Question: A ring of radius R carries a charge Q, uniformly distributed along its circumference. What is the ra...

Question

A ring of radius R carries a charge Q, uniformly distributed along its circumference. What is the ratio of the electric field strength at a distance $R$ to that at a distance $\dfrac{R}{{\sqrt 2 }}$ along the axis?
$\left( A \right)\dfrac{{\sqrt 3 }}{8}$
$\left( B \right)\dfrac{{3\sqrt 2 }}{8}$
$\left( C \right)\dfrac{{3\sqrt 3 }}{{4\sqrt 2 }}$
$\left( D \right)\dfrac{{2\sqrt 2 }}{{3\sqrt 3 }}$

Answer 1

Solution

Electric field strength is a quantitative expression of the intensity of an electric field at a particular location.

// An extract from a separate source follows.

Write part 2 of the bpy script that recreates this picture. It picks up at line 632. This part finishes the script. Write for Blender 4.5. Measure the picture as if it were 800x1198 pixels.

We need to find Electric Field strength along the x-axis due to the charged ring. By applying this in two different radii we can find the ratio between two different distances.

Complete step by step solution:
As per the question ,
A ring of radius $R$ carries a charge $Q$ .
Where $Q$ is uniformly distributed along the circumference of the ring .
We need to find the Electric Field Strength at a distance $R$ in the axis and also at a distance $\dfrac{R}{{\sqrt 2 }}$ along the axis.
We know,
Electric Field Strength along the axis due to the charge ring is E.
Hence,
$E = kQ\dfrac{x}{{\sqrt {{{\left( {{x^2} + {R^2}} \right)}^3}} }}$
Let it be along the x-axis.
According to the question
Case I:
$x = R$
Now putting case I in electric field strength formula,we get
$E = kQ\dfrac{R}{{\sqrt {{{\left( {{R^2} + {R^2}} \right)}^3}} }}$
$\Rightarrow E = kQ\dfrac{R}{{\sqrt {{{\left( {2{R^2}} \right)}^3}} }}$
$\Rightarrow E = kQ\dfrac{R}{{2\sqrt 2 {R^3}}}$
$\Rightarrow E = kQ\dfrac{1}{{2\sqrt 2 {R^2}}}$
Case II:
$x = \dfrac{R}{{\sqrt 2 }}$
Now putting case II in electric strength formula, we get
$E = kQ\dfrac{{\dfrac{R}{{\sqrt 2 }}}}{{\sqrt {^{{{\left( {{{\left( {\dfrac{R}{{\sqrt 2 }}} \right)}^2} + {R^2}} \right)}^3}}} }}$
$\Rightarrow E = kQ\dfrac{{\dfrac{R}{{\sqrt 2 }}}}{{\sqrt {{{\left( {\dfrac{{{R^2}}}{2} + {R^2}} \right)}^3}} }}$
$\Rightarrow E = kQ\dfrac{{\dfrac{R}{{\sqrt 2 }}}}{{\sqrt {{{\left( {\dfrac{{3{R^2}}}{2}} \right)}^3}} }}$
$\Rightarrow E = kQ\dfrac{{\dfrac{R}{{\sqrt 2 }}}}{{\dfrac{{3\sqrt 3 {R^3}}}{{2\sqrt 2 }}}}$
$\Rightarrow E = kQ\dfrac{2}{{3\sqrt 3 {R^2}}}$
Now taking the ratio of both the cases ,we get
$Ratio = \dfrac{{{E_R}}}{{{E_{\dfrac{R}{{\sqrt 2 }}}}}}$
Putting the value in the above equation, we get
$Ratio = \dfrac{{kQ\dfrac{1}{{2\sqrt 2 {R^2}}}}}{{kQ\dfrac{2}{{3\sqrt 3 {R^2}}}}}$
$\Rightarrow Ratio = \dfrac{{3\sqrt 3 }}{{4\sqrt 2 }}$
Therefore, the correct option is $\left( C \right)$ .

Note:
Electric fields calculate the strength of a field at different positions. Different structures have different formulas of electric field strength, so it is very important to learn all the formulas .While solving the problem, go step by step because the solution is a bit complicated.